Each line that follows is to be retyped exactly.
"""
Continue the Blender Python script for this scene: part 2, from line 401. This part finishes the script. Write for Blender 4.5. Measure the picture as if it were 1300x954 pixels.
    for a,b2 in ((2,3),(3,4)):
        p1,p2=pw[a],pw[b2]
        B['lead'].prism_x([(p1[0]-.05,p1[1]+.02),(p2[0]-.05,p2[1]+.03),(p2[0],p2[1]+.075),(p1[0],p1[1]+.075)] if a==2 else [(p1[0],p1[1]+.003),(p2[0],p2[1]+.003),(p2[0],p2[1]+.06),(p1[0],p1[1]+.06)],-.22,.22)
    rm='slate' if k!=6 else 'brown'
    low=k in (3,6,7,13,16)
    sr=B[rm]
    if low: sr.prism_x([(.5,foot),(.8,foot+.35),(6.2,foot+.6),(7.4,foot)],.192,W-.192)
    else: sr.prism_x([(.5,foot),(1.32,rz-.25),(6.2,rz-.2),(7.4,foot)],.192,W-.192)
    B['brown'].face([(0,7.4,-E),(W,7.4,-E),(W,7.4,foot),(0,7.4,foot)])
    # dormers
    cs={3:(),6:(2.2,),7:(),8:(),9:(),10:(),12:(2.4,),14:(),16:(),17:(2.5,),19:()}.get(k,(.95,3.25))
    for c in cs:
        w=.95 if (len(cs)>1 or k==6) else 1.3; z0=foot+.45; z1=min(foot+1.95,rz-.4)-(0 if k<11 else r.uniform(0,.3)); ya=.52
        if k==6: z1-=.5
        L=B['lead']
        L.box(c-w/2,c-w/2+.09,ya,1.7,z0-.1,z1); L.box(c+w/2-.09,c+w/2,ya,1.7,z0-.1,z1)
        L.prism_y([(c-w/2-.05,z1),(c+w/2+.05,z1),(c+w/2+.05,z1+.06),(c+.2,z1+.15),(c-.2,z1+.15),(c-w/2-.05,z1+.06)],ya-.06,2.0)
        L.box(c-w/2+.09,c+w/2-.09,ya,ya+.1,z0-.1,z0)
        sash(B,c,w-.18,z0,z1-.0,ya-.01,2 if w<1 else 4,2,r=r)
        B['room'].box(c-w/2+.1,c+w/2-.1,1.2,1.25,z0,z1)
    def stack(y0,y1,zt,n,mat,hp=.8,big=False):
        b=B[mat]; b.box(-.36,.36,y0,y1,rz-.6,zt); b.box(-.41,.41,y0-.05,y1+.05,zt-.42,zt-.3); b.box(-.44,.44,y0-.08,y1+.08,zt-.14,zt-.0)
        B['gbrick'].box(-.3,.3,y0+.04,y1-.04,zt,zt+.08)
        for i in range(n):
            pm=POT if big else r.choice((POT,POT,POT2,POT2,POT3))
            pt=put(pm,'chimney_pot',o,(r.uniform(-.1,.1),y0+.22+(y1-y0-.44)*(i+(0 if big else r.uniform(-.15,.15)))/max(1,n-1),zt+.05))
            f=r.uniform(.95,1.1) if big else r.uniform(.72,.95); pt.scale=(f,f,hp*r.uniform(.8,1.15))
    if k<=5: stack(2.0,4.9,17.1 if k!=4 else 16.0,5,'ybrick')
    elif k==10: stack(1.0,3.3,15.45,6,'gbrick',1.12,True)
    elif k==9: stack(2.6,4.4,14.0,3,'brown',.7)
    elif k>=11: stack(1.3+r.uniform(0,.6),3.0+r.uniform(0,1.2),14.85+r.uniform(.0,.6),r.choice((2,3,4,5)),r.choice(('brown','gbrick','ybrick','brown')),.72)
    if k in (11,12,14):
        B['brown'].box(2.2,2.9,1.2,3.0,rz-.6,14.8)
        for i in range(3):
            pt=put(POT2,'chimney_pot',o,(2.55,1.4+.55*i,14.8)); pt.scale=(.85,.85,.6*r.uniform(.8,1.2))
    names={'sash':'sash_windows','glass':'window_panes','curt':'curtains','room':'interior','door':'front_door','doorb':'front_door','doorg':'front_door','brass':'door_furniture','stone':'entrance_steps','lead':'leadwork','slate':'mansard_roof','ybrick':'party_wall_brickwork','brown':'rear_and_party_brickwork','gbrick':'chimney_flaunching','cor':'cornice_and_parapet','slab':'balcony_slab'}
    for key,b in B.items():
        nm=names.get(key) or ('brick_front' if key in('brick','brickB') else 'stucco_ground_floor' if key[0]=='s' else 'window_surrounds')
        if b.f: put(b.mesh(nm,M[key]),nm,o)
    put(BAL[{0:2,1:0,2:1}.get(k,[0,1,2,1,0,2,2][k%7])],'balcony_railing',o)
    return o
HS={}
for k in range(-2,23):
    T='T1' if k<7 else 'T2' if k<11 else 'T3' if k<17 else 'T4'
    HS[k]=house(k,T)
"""
EXERCISE ANSWER:
Continue the Blender Python script for this scene: part 2, from line 401. This part finishes the script. Write for Blender 4.5. Measure the picture as if it were 1300x954 pixels.
    for a,b2 in ((2,3),(3,4)):
        p1,p2=pw[a],pw[b2]
        B['lead'].prism_x([(p1[0]-.05,p1[1]+.02),(p2[0]-.05,p2[1]+.03),(p2[0],p2[1]+.075),(p1[0],p1[1]+.075)] if a==2 else [(p1[0],p1[1]+.003),(p2[0],p2[1]+.003),(p2[0],p2[1]+.06),(p1[0],p1[1]+.06)],-.22,.22)
    rm='slate' if k!=6 else 'brown'
    low=k in (3,6,7,13,16)
    sr=B[rm]
    if low: sr.prism_x([(.5,foot),(.8,foot+.35),(6.2,foot+.6),(7.4,foot)],.192,W-.192)
    else: sr.prism_x([(.5,foot),(1.32,rz-.25),(6.2,rz-.2),(7.4,foot)],.192,W-.192)
    B['brown'].face([(0,7.4,-E),(W,7.4,-E),(W,7.4,foot),(0,7.4,foot)])
    # dormers
    cs={3:(),6:(2.2,),7:(),8:(),9:(),10:(),12:(2.4,),14:(),16:(),17:(2.5,),19:()}.get(k,(.95,3.25))
    for c in cs:
        w=.95 if (len(cs)>1 or k==6) else 1.3; z0=foot+.45; z1=min(foot+1.95,rz-.4)-(0 if k<11 else r.uniform(0,.3)); ya=.52
        if k==6: z1-=.5
        L=B['lead']
        L.box(c-w/2,c-w/2+.09,ya,1.7,z0-.1,z1); L.box(c+w/2-.09,c+w/2,ya,1.7,z0-.1,z1)
        L.prism_y([(c-w/2-.05,z1),(c+w/2+.05,z1),(c+w/2+.05,z1+.06),(c+.2,z1+.15),(c-.2,z1+.15),(c-w/2-.05,z1+.06)],ya-.06,2.0)
        L.box(c-w/2+.09,c+w/2-.09,ya,ya+.1,z0-.1,z0)
        sash(B,c,w-.18,z0,z1-.0,ya-.01,2 if w<1 else 4,2,r=r)
        B['room'].box(c-w/2+.1,c+w/2-.1,1.2,1.25,z0,z1)
    def stack(y0,y1,zt,n,mat,hp=.8,big=False):
        b=B[mat]; b.box(-.36,.36,y0,y1,rz-.6,zt); b.box(-.41,.41,y0-.05,y1+.05,zt-.42,zt-.3); b.box(-.44,.44,y0-.08,y1+.08,zt-.14,zt-.0)
        B['gbrick'].box(-.3,.3,y0+.04,y1-.04,zt,zt+.08)
        for i in range(n):
            pm=POT if big else r.choice((POT,POT,POT2,POT2,POT3))
            pt=put(pm,'chimney_pot',o,(r.uniform(-.1,.1),y0+.22+(y1-y0-.44)*(i+(0 if big else r.uniform(-.15,.15)))/max(1,n-1),zt+.05))
            f=r.uniform(.95,1.1) if big else r.uniform(.72,.95); pt.scale=(f,f,hp*r.uniform(.8,1.15))
    if k<=5: stack(2.0,4.9,17.1 if k!=4 else 16.0,5,'ybrick')
    elif k==10: stack(1.0,3.3,15.45,6,'gbrick',1.12,True)
    elif k==9: stack(2.6,4.4,14.0,3,'brown',.7)
    elif k>=11: stack(1.3+r.uniform(0,.6),3.0+r.uniform(0,1.2),14.85+r.uniform(.0,.6),r.choice((2,3,4,5)),r.choice(('brown','gbrick','ybrick','brown')),.72)
    if k in (11,12,14):
        B['brown'].box(2.2,2.9,1.2,3.0,rz-.6,14.8)
        for i in range(3):
            pt=put(POT2,'chimney_pot',o,(2.55,1.4+.55*i,14.8)); pt.scale=(.85,.85,.6*r.uniform(.8,1.2))
    names={'sash':'sash_windows','glass':'window_panes','curt':'curtains','room':'interior','door':'front_door','doorb':'front_door','doorg':'front_door','brass':'door_furniture','stone':'entrance_steps','lead':'leadwork','slate':'mansard_roof','ybrick':'party_wall_brickwork','brown':'rear_and_party_brickwork','gbrick':'chimney_flaunching','cor':'cornice_and_parapet','slab':'balcony_slab'}
    for key,b in B.items():
        nm=names.get(key) or ('brick_front' if key in('brick','brickB') else 'stucco_ground_floor' if key[0]=='s' else 'window_surrounds')
        if b.f: put(b.mesh(nm,M[key]),nm,o)
    put(BAL[{0:2,1:0,2:1}.get(k,[0,1,2,1,0,2,2][k%7])],'balcony_railing',o)
    return o
HS={}
for k in range(-2,23):
    T='T1' if k<7 else 'T2' if k<11 else 'T3' if k<17 else 'T4'
    HS[k]=house(k,T)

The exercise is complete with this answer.